See, e.g., United States v. Calderon,
In reaching this conclusion both with respect to Bradley’s agreement that he would be sentenced under the Guidelines and his waiver of the right to appeal, we join four other circuits that have reached similar conclusions in the aftermath of
Booker. See United States v. Parsons,
Nor do we think that this approach will operate unfairly in practice. As Booker makes sentencing ranges under the Guidelines advisory both with respect to the peak and valley of each range, the ability to seek reasoned variations from these ranges is as apt to be a sword as a shield for the criminal defendant. For Bradley has given us no explanation why a rule permitting criminal defendants to abandon their agreement to be sentenced under the then-mandatory Guidelines or their agreement not to appeal a sentence in the after *466 math of Booker would not allow the government to do the same. Neither must all criminal defendants agree to the terms to which Bradley did.
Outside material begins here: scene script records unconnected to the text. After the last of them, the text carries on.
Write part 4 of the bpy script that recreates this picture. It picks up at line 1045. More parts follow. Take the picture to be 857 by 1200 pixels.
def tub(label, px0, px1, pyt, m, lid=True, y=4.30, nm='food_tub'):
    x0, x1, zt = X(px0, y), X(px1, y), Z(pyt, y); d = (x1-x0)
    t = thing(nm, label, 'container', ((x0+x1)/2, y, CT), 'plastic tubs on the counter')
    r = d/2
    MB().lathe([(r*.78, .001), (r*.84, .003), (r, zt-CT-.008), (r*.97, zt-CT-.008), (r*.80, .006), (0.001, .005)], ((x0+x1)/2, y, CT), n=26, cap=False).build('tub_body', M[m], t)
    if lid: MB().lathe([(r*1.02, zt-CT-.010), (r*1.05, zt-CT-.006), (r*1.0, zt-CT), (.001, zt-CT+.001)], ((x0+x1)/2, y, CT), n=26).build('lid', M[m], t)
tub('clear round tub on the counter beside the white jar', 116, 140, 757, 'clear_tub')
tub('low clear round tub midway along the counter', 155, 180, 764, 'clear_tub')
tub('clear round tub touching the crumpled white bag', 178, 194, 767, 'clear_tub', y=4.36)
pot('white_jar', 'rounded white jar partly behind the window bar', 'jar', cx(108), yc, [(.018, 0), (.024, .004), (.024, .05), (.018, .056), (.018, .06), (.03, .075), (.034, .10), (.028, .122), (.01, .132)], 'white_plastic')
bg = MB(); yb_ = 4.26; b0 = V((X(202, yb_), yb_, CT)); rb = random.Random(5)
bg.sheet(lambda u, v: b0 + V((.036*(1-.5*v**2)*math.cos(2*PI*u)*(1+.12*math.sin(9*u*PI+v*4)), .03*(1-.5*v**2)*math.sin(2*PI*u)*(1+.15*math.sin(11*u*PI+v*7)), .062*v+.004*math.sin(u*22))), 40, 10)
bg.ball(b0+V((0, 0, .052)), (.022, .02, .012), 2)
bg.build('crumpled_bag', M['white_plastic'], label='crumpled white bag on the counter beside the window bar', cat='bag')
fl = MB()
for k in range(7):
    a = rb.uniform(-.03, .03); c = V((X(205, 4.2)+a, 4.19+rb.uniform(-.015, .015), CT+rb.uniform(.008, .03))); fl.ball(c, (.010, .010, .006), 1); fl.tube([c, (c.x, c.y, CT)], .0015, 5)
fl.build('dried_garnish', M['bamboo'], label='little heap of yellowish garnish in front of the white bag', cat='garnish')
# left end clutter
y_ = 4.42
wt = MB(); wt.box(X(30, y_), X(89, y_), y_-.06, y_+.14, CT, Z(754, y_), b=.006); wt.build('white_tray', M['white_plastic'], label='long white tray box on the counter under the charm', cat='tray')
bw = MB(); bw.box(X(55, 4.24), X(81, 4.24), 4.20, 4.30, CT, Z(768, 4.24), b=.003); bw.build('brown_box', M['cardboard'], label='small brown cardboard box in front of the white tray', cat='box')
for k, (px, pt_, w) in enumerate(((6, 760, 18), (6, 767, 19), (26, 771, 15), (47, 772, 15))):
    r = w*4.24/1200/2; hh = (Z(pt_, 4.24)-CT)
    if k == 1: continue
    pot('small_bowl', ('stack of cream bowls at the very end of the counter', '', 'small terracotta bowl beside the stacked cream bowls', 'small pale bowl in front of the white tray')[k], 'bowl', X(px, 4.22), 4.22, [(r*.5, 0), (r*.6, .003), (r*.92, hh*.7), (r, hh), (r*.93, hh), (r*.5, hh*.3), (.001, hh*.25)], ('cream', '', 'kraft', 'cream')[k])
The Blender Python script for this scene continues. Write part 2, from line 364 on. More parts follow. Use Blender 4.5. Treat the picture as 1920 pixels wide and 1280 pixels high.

The Federal Rules of Criminal Procedure give the parties ample room to tailor plea agreements to different needs — whether they are the right to appeal, the right to benefit from future changes in the law or other concerns that the defendant (and his attorney) may have. See Fed.R.Crim.P. 11(a)(2) (permitting the government and a defendant, with the consent of the court, to enter a conditional plea of guilty that “[a] defendant who prevails on appeal may then withdraw”). Here, no such condition existed and Bradley’s willingness to be sentenced under the Guidelines and generally to waive his right to appeal binds him no less now than it did when he signed the agreement.
IV.
For these reasons, we choose not to review Bradley’s ineffective-assistance claim on this direct appeal and dismiss the remainder of his appeal as inconsistent with the appellate-review waiver in his plea agreement.